Sister Anne Gardiner won the 2017 Senior Australian of the Year Award for her work helping the indigenous Tiwi people on Bathurst Island.

 

For over 60 years Sister Anne Gardiner has lived and worked tirelessly with the Tiwi people, helping them establish a school and a museum, as well as many other important projects.

Sister Anne moved to Bathurst Island from NSW in 1953 as a member of the Daughters of Our Lady of the Sacred Heart. She was just 22 years old.

So how did it feel to be posted to a remote island at such a young age? Sister Anne says she didn’t hesitate. “I was young, I was adventurous. I could do anything!” she says. Still, she never imagined that one day she would be named Senior Australian of the Year for her tireless work. She says it was “overwhelming” and she “cried and cried” when she heard the news.  

In her acceptance speech on the day, Sister Anne called for greater recognition of Australia’s indigenous peoples in policy. She said cultures like that of the Tiwi face a unique set of challenges, and she hopes to see Australia do more to recognise this in her lifetime.

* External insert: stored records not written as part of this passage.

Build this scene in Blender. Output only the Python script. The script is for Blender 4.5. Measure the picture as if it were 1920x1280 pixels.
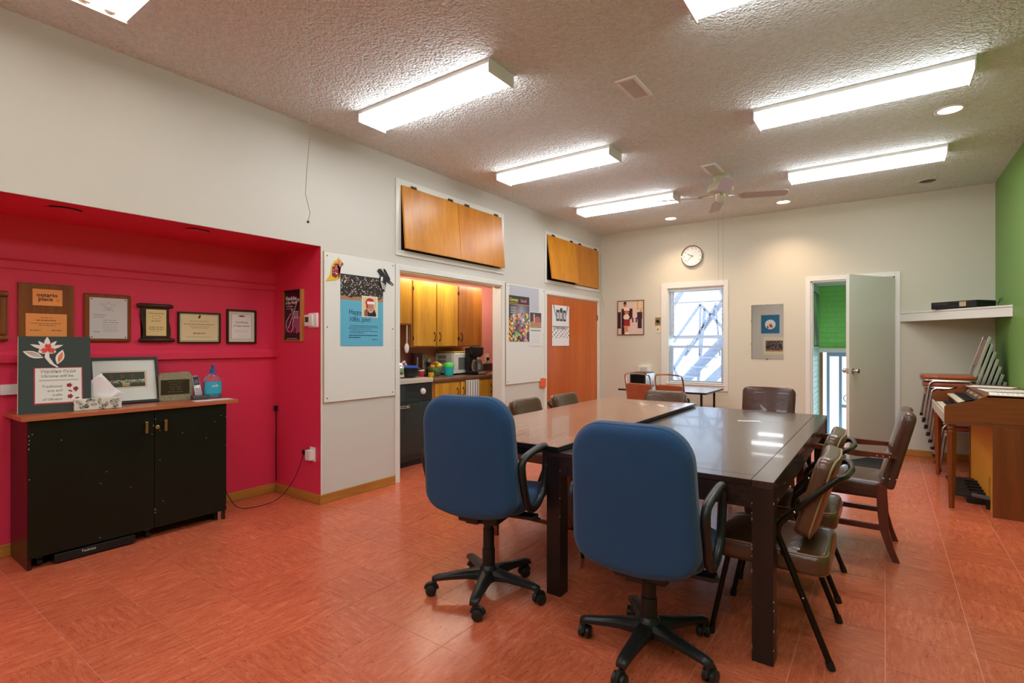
import bpy, bmesh, math, random
from mathutils import Vector, Matrix
random.seed(7)
PI = math.pi
for o in list(bpy.data.objects): bpy.data.objects.remove(o)
SC = bpy.context.scene
COL = SC.collection

# ---------------------------------------------------------------- camera
cam_d = bpy.data.cameras.new('camera'); cam = bpy.data.objects.new('camera', cam_d); COL.objects.link(cam)
cam_d.sensor_width = 36.0; cam_d.lens = 974.0/1920*36; cam_d.clip_start = 0.02
cam_d.shift_y = 4.0/1920
cam.location = (0, 0, 1.28)
FWD = Vector((-.5825, .8128, 0)).normalized()
cam.rotation_euler = FWD.to_track_quat('-Z', 'Y').to_euler()
SC.camera = cam
# ---------------------------------------------------------------- sky, exposure
w = bpy.data.worlds.new('sky'); SC.world = w; w.use_nodes = True
bg = w.node_tree.nodes['Background']; bg.inputs[0].default_value = (.62, .80, 1.0, 1); bg.inputs[1].default_value = 1.6
SC.view_settings.view_transform = 'Standard'; SC.view_settings.look = 'None'
SC.view_settings.gamma = 1; SC.view_settings.use_curve_mapping = False
SC.view_settings.exposure = 1.20
TUBE = 7.2          # radiance of the ceiling light lenses
POT = 26.0          # watts of each warm recessed lamp

# ---------------------------------------------------------------- helpers
def L(c):
    return tuple(((v/255)/12.92 if v/255 <= .04045 else (((v/255)+.055)/1.055)**2.4) for v in c)
MATS = {}
def mat(name, c, rough=.5, metal=0, spec=.5, coat=0, emit=None, es=0, bump=None, var=None, sheen=0, trans=0, alpha=1, ior=1.45):
    if name in MATS: return MATS[name]
    m = bpy.data.materials.new(name); m.use_nodes = True; MATS[name] = m
    nt = m.node_tree; b = nt.nodes['Principled BSDF']; N = nt.nodes.new; K = nt.links.new
    lc = L(c) + (1,)
    b.inputs['Base Color'].default_value = lc
    b.inputs['Roughness'].default_value = rough; b.inputs['Metallic'].default_value = metal
    b.inputs['Specular IOR Level'].default_value = spec; b.inputs['Coat Weight'].default_value = coat
    b.inputs['Transmission Weight'].default_value = trans; b.inputs['IOR'].default_value = ior
    if alpha < 1: b.inputs['Alpha'].default_value = alpha
    if sheen: b.inputs['Sheen Weight'].default_value = sheen
    if emit: b.inputs['Emission Color'].default_value = L(emit)+(1,); b.inputs['Emission Strength'].default_value = es
    tc = N('ShaderNodeTexCoord')
    if var:   # (scale, colour2, stretch)
        sc, c2, st = var
        mp = N('ShaderNodeMapping'); mp.inputs['Scale'].default_value = st; K(tc.outputs['Object'], mp.inputs[0])
        n = N('ShaderNodeTexNoise'); n.inputs['Scale'].default_value = sc; n.inputs['Detail'].default_value = 6; n.inputs['Roughness'].default_value = .65
        K(mp.outputs[0], n.inputs[0])
        r = N('ShaderNodeValToRGB'); r.color_ramp.elements[0].position = .3; r.color_ramp.elements[1].position = .7
        r.color_ramp.elements[0].color = lc; r.color_ramp.elements[1].color = L(c2)+(1,)
        K(n.outputs['Fac'], r.inputs[0]); K(r.outputs[0], b.inputs['Base Color'])
    if bump:  # (scale, strength, distance)
        n = N('ShaderNodeTexNoise'); n.inputs['Scale'].default_value = bump[0]; n.inputs['Detail'].default_value = 4
        K(tc.outputs['Object'], n.inputs[0])
        bp = N('ShaderNodeBump'); bp.inputs['Strength'].default_value = bump[1]; bp.inputs['Distance'].default_value = bump[2]
        K(n.outputs['Fac'], bp.inputs['Height']); K(bp.outputs[0], b.inputs['Normal'])
    return m
def emat(name, c, s):
    m = bpy.data.materials.new(name); m.use_nodes = True; nt = m.node_tree; nt.nodes.clear()
    e = nt.nodes.new('ShaderNodeEmission'); e.inputs[0].default_value = L(c)+(1,); e.inputs[1].default_value = s
    o = nt.nodes.new('ShaderNodeOutputMaterial'); nt.links.new(e.outputs[0], o.inputs[0]); MATS[name] = m; return m
def wood(name, c1, c2, axis='z', rough=.4, coat=0, scale=14, rings=True, spec=.5):
    if name in MATS: return MATS[name]
    m = mat(name, c1, rough, coat=coat, spec=spec); nt = m.node_tree; b = nt.nodes['Principled BSDF']; N = nt.nodes.new; K = nt.links.new
    tc = N('ShaderNodeTexCoord'); mp = N('ShaderNodeMapping'); k = .07
    mp.inputs['Scale'].default_value = {'x': (k,1,1), 'y': (1,k,1), 'z': (1,1,k)}[axis]
    K(tc.outputs['Object'], mp.inputs[0])
    n = N('ShaderNodeTexNoise'); n.inputs['Scale'].default_value = scale*4; n.inputs['Detail'].default_value = 8; n.inputs['Roughness'].default_value = .7
    K(mp.outputs[0], n.inputs[0])
    n2 = N('ShaderNodeTexNoise'); n2.inputs['Scale'].default_value = scale*.5; n2.inputs['Detail'].default_value = 2; n2.inputs['Distortion'].default_value = 1.0
    K(mp.outputs[0], n2.inputs[0])
    a = N('ShaderNodeMath'); a.operation = 'MULTIPLY_ADD'; a.inputs[1].default_value = .5
    K(n.outputs['Fac'], a.inputs[0]); h = N('ShaderNodeMath'); h.operation = 'MULTIPLY'; h.inputs[1].default_value = .5
    K(n2.outputs['Fac'], h.inputs[0]); K(h.outputs[0], a.inputs[2])
    r = N('ShaderNodeValToRGB'); r.color_ramp.elements[0].position = .33; r.color_ramp.elements[1].position = .64
    r.color_ramp.elements[0].color = L(c2)+(1,); r.color_ramp.elements[1].color = L(c1)+(1,)
    K(a.outputs[0], r.inputs[0]); K(r.outputs[0], b.inputs['Base Color'])
    return m
def vmat():
    if 'printed' in MATS: return MATS['printed']
    m = mat('printed', (255,255,255), .45); nt = m.node_tree; a = nt.nodes.new('ShaderNodeVertexColor'); a.layer_name = 'Col'
    nt.links.new(a.outputs[0], nt.nodes['Principled BSDF'].inputs['Base Color']); return m

class MB:
    def __init__(s): s.bm = bmesh.new()
    def quad(s, *v):
        s.bm.faces.new([s.bm.verts.new(p) for p in v]); return s
    def box(s, x0, x1, y0, y1, z0, z1, bev=0, seg=2, M=None):
        t = bmesh.new() if (bev or M is not None) else s.bm
        vs = [t.verts.new((x, y, z)) for x in (x0, x1) for y in (y0, y1) for z in (z0, z1)]
        for f in ((0,1,3,2),(4,6,7,5),(0,4,5,1),(2,3,7,6),(0,2,6,4),(1,5,7,3)): t.faces.new([vs[i] for i in f])
        if t is not s.bm:
            if bev: bmesh.ops.bevel(t, geom=t.edges[:], offset=bev, segments=seg, affect='EDGES', profile=.5)
            if M is not None: bmesh.ops.transform(t, matrix=M, verts=t.verts[:])
            s.merge(t)
        return s
    def merge(s, t):
        me = bpy.data.meshes.new('t'); t.to_mesh(me); t.free(); s.bm.from_mesh(me); bpy.data.meshes.remove(me); return s
    def tube(s, pts, r, n=10, closed=False, cap=True, flat=1.0):
        P = [Vector(p) for p in pts]; m = len(P); rings = []
        R = r if isinstance(r, (list, tuple)) else [r]*m
        up = None
        for i, p in enumerate(P):
            if closed: t = (P[(i+1) % m]-P[i-1])
            else: t = (P[min(i+1, m-1)]-P[max(i-1, 0)])
            t.normalize()
            if up is None:
                up = Vector((0,0,1)) if abs(t.z) < .9 else Vector((0,1,0))
            a = t.cross(up); 
            if a.length < 1e-5: a = t.cross(Vector((1,0,0)))
            a.normalize(); u = a.cross(t).normalized(); up = u
            rings.append([s.bm.verts.new(p+a*math.cos(2*PI*k/n)*R[i]+u*math.sin(2*PI*k/n)*R[i]*flat) for k in range(n)])
        for i in range(m if closed else m-1):
            A, B = rings[i], rings[(i+1) % m]
            for k in range(n): s.bm.faces.new((A[k], A[(k+1) % n], B[(k+1) % n], B[k]))
        if cap and not closed:
            s.bm.faces.new(list(reversed(rings[0]))); s.bm.faces.new(rings[-1])
        return s
    def cyl(s, p0, p1, r, r2=None, n=16): return s.tube([p0, p1], [r, r if r2 is None else r2], n)
    def lathe(s, prof, c=(0,0,0), n=24, axis='z'):
        rings = []
        for r, z in prof:
            ring = []
            for k in range(n):
                a = 2*PI*k/n; v = (r*math.cos(a), r*math.sin(a), z)
                if axis == 'y': v = (v[0], -v[2], v[1])
                if axis == 'x': v = (v[2], v[0], v[1])
                ring.append(s.bm.verts.new((v[0]+c[0], v[1]+c[1], v[2]+c[2])))
            rings.append(ring)
        for A, B in zip(rings, rings[1:]):
            for k in range(n): s.bm.faces.new((A[k], A[(k+1) % n], B[(k+1) % n], B[k]))
        return s
    def ball(s, c, rx, ry=None, rz=None, n=12):
        t = bmesh.new(); bmesh.ops.create_uvsphere(t, u_segments=n, v_segments=max(6, n*2//3), radius=1)
        bmesh.ops.transform(t, matrix=Matrix.Translation(c) @ Matrix.Diagonal((rx, ry or rx, rz or rx, 1)), verts=t.verts[:]); return s.merge(t)
    def prism(s, poly, a0, a1, axis='y', M=None):
        def P(u, v, a): return {'y': (u, a, v), 'x': (a, u, v), 'z': (u, v, a)}[axis]
        t = bmesh.new()
        A = [t.verts.new(P(u, v, a0)) for u, v in poly]; B = [t.verts.new(P(u, v, a1)) for u, v in poly]
        n = len(poly); t.faces.new(A[::-1]); t.faces.new(B)
        for k in range(n): t.faces.new((A[k], A[(k+1) % n], B[(k+1) % n], B[k]))
        bmesh.ops.triangulate(t, faces=[f for f in t.faces if len(f.verts) > 4])
        if M is not None: bmesh.ops.transform(t, matrix=M, verts=t.verts[:])
        return s.merge(t)
    def slab(s, outline, t, r, seg=4, fn=None, M=None, rings=(.8, .55, .3)):
        # soft cushion: outline in XY, thickness t along z (-t/2..t/2), edge radius r
        b = bmesh.new(); n = len(outline); prof = []
        for k in range(seg+1):
            a = -PI/2 + PI*k/seg/1.0*.5; prof.append((r*(1-math.cos(a)), -t/2+r+r*math.sin(a)))
        prof += [(d, -z) for d, z in prof[::-1]]
        O = [Vector((p[0], p[1])) for p in outline]; NN = []
        for i in range(n):
            e = (O[(i+1) % n]-O[i-1]).normalized(); NN.append(Vector((e.y, -e.x)))
        if sum((O[i].x*O[(i+1) % n].y-O[(i+1) % n].x*O[i].y) for i in range(n)) < 0: NN = [-v for v in NN]
        cx = sum(p.x for p in O)/n; cy = sum(p.y for p in O)/n
        R = []
        def ring(d, z, sc=1):
            R.append([b.verts.new((cx+(O[i].x-NN[i].x*d-cx)*sc, cy+(O[i].y-NN[i].y*d-cy)*sc, z)) for i in range(n)])
        d0, z0 = prof[0]
        for sc in rings[::-1]: ring(d0, z0, sc)
        for d, z in prof: ring(d, z)
        for sc in rings: ring(d0, -z0, sc)
        for A, B in zip(R, R[1:]):
            for k in range(n): b.faces.new((A[k], A[(k+1) % n], B[(k+1) % n], B[k]))
        for A, z, fl in ((R[0], z0, 1), (R[-1], -z0, 0)):
            c = b.verts.new((cx, cy, z))
            for k in range(n): b.faces.new((A[(k+1) % n], A[k], c) if fl else (A[k], A[(k+1) % n], c))
        if fn:
            for v in b.verts: v.co = fn(v.co)
        if M is not None: bmesh.ops.transform(b, matrix=M, verts=b.verts[:])
        return s.merge(b)
    def build(s, name, m, parent=None, smooth=False, kind=None, label=None, dirt=False):
        bm = s.bm
        bmesh.ops.recalc_face_normals(bm, faces=bm.faces[:])
        if smooth:
            for f in bm.faces: f.smooth = True
            for e in bm.edges:
                if len(e.link_faces) == 2 and e.calc_face_angle(0) > math.radians(42): e.smooth = False
        me = bpy.data.meshes.new(name); bm.to_mesh(me); bm.free()
        me.materials.append(m)
        o = bpy.data.objects.new(name, me); COL.objects.link(o)
        if parent is not None: o.parent = parent
        if kind: o['kind'] = kind
        if label: o['label'] = label
        return o
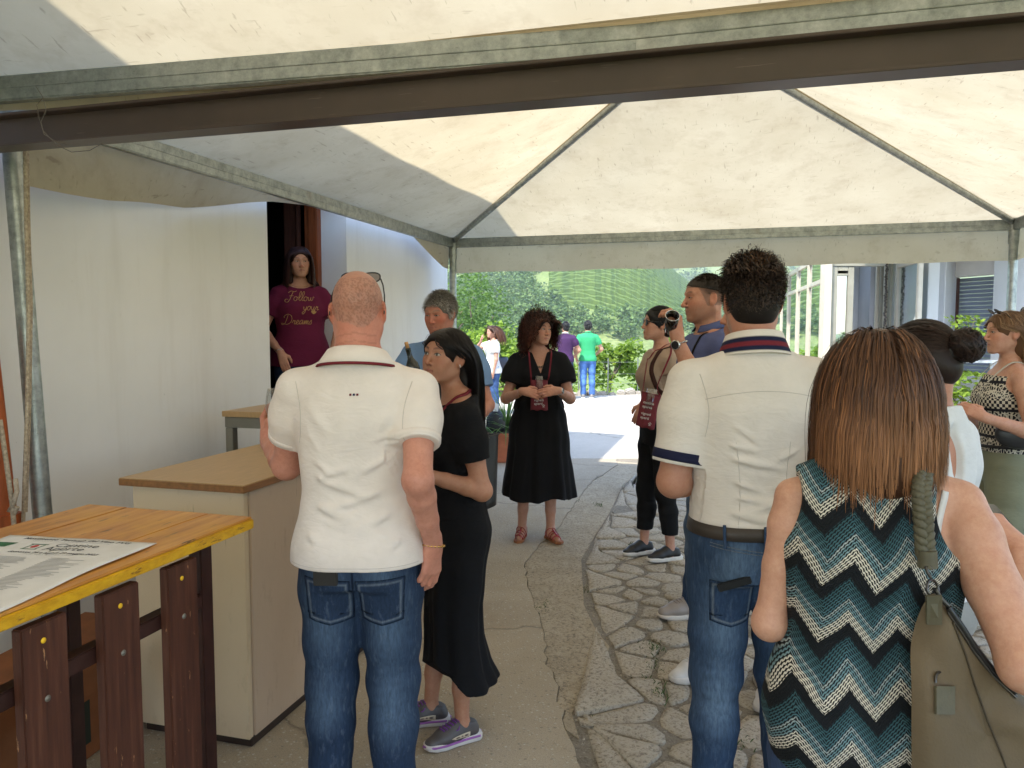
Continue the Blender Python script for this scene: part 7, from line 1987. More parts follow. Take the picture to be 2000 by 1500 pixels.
# ------------------------------------------------------------------ 6-8: guests out in the sun at the far end of the terrace
def far_people():
    X_ = (962-CX)/FPX*14.2
    p = Person('person', 'woman in a white t-shirt shading her face, far out in the sun', X_, 14.2, -62, 1.64, fem=True, skin=(.48, .27, .19), h=.009)
    p.head(5, 0, 0); p.arm(-1, p.px(939, 668, 14.05), hint=(-.6, -.6, -.6), hand=(.5, -.1, 1), dorsal=(-.5, -1, 0), curl=.3); p.arm(1, p.px(963, 730, 14.0), hint=(1, .6, -.2), dorsal=(1, 0, 0)); p.leg(1); p.leg(-1)
    p.body(eyes={}, col=dict(brow=(.03, .02, .015)), h=.008)
    p.top('t_shirt', (.72, .71, .70), hem=.47, sleeve=.55, ease=.02, sl_ease=.02, bust=1.0, folds=.006); p.trousers('jeans', (.05, .10, .24), hem=.06)
    for q in (-1, 1): p.shoe(q, (.5, .5, .5))
    cap(p, (.05, .024, .016), .012, ear=False, more=lambda g, P, kk, p: g.chain([P((0, .07, 0)), P((0, .085, -.12)), P((0, .09, -.24))], [.075*kk, .075*kk, .04*kk], .03, flat=(p.HM@V3(0, 1, 0), .6)))
    strands(p, 420, 10, .33, 61, lambda x, y, z: z > .06-np.clip((y+.065)/.05, 0, 1)*.09, lambda R: np.stack([np.sign(R[:, 0]), .6+0*R[:, 0], .3+0*R[:, 0]], 1), grav=lambda t: .3+t, lift=.1, offs=(.008, .03), cols=colgrad((.05, .025, .016), (.16, .07, .04), .3), width=.012, wave=.01, wfreq=2)
    sb = Held(p, 'shoulder_bag', 'dark shoulder bag at the hip of the far woman in white', 'bag', p.px(980, 735, 14.3)); g = Grid(sb.o-.3, sb.o+.35, .01); g.ellip(p.px(980, 708, 14.3), (.10, .14, .15), .02); sb.sdf('bag_body', g, LEATHER, (.02, .025, .045))
    b = MB(); b.tube([p.px(980, 700, 14.3), p.px(972, 680, 14.25), p.sh[1]+V3(-.02, 0, .05)], .012, 6); sb.put('strap', b, mat('navy_strap', (.02, .025, .045), .7))
    for (px_, Y_, lab, col, tr, H, seed, hc, yw) in ((1104, 17.4, 'man in a dark purple polo shirt with his back turned, far out on the terrace', (.055, .025, .075), (.05, .07, .12), 1.74, 3, (.012, .012, .013), 172),
                                  (1148, 17.7, 'man in a bright green polo shirt and blue jeans, far out on the terrace', (.045, .36, .15), (.075, .17, .42), 1.765, 4, (.012, .012, .012), 180)):
        q = Person('person', lab, (px_-CX)/FPX*Y_, Y_, yw, H, skin=(.5, .29, .2), h=.009, bulk=.98); q.head(-8 if seed == 4 else 25, 0, 0)
        q.arm(1, V3(.25, -.06, .50*H), hint=(1, .8, 0), curl=.5, dorsal=(1, 0, 0)); q.arm(-1, V3(-.20, -.22, .56*H), hint=(-1, .8, -.2), curl=.5, dorsal=(-1, 0, 0)); q.leg(1); q.leg(-1, (-.10, .05, 0), -15)
        q.body(h=.009); q.top('polo_shirt', col, hem=.485, sleeve=.6, ease=.02, sl_ease=.018, folds=.006, seed=seed, belly=0); q.trousers('jeans', tr, hem=.045, fade=tuple(min(1, c*1.9) for c in tr), folds=.006, seed=seed)
        collar(q, 'collar', (.62, .6, .58) if seed == 3 else tuple(c*.95 for c in col), [(.064, .015), (.07, .035), (.085, .01)], open_=.3, tilt=.02, cz=.842)
        for sd in (-1, 1): q.shoe(sd, (.2, .19, .18), (.6, .6, .58))
        cap(q, hc, .012, face=((0, -.12, -.035), (.074, .088, .1))); strands(q, 500, 5, .03, 70+seed, lambda x, y, z: (z > .06-np.clip((y+.06)/.05, 0, 1)*.09), lambda R: np.stack([R[:, 0]*5, -.2+0*R[:, 0], R[:, 2]*3], 1), grav=.3, lift=.7, offs=(.006, .012), cols=colgrad(hc, (.05, .048, .045), .3), width=.010)
far_people()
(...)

Sister Anne is still working on several projects on Bathurst Island and has no plans to retire any time soon. She says, “I feel that while I have a project, while I have a reason to be, I’ll keep going. I’ve seen so many people give up. I know some people who are very sick at my age. But if we have been given good health, let’s keep going.”

Sister Anne’s first few years on Bathurst Island were spent teaching the local children in a little room under a church. Eventually, she helped build a school, where she worked as principal before handing it back to the local people in 1997. She left the island briefly to study in Broome, but returned in 2001 and has lived there since.

These days her work is focused on keeping the Tiwi language and culture alive through the island’s Tiwi Museum. “We have a beautiful gallery now which is all about the involvement of the Tiwi in World War Two,” she says. Sister Anne has also worked with others to set up a mother’s group, a Little Athletics club, a café – and even an op shop.

Sister Anne fondly remembers the day she returned to Bathurst Island immediately after accepting her award. She says her Tiwi friends gave her a lovely welcome, and sang Slim Dusty’s You’ve Done us Proud. “It was very moving,” she says, in her charactericaly humble way.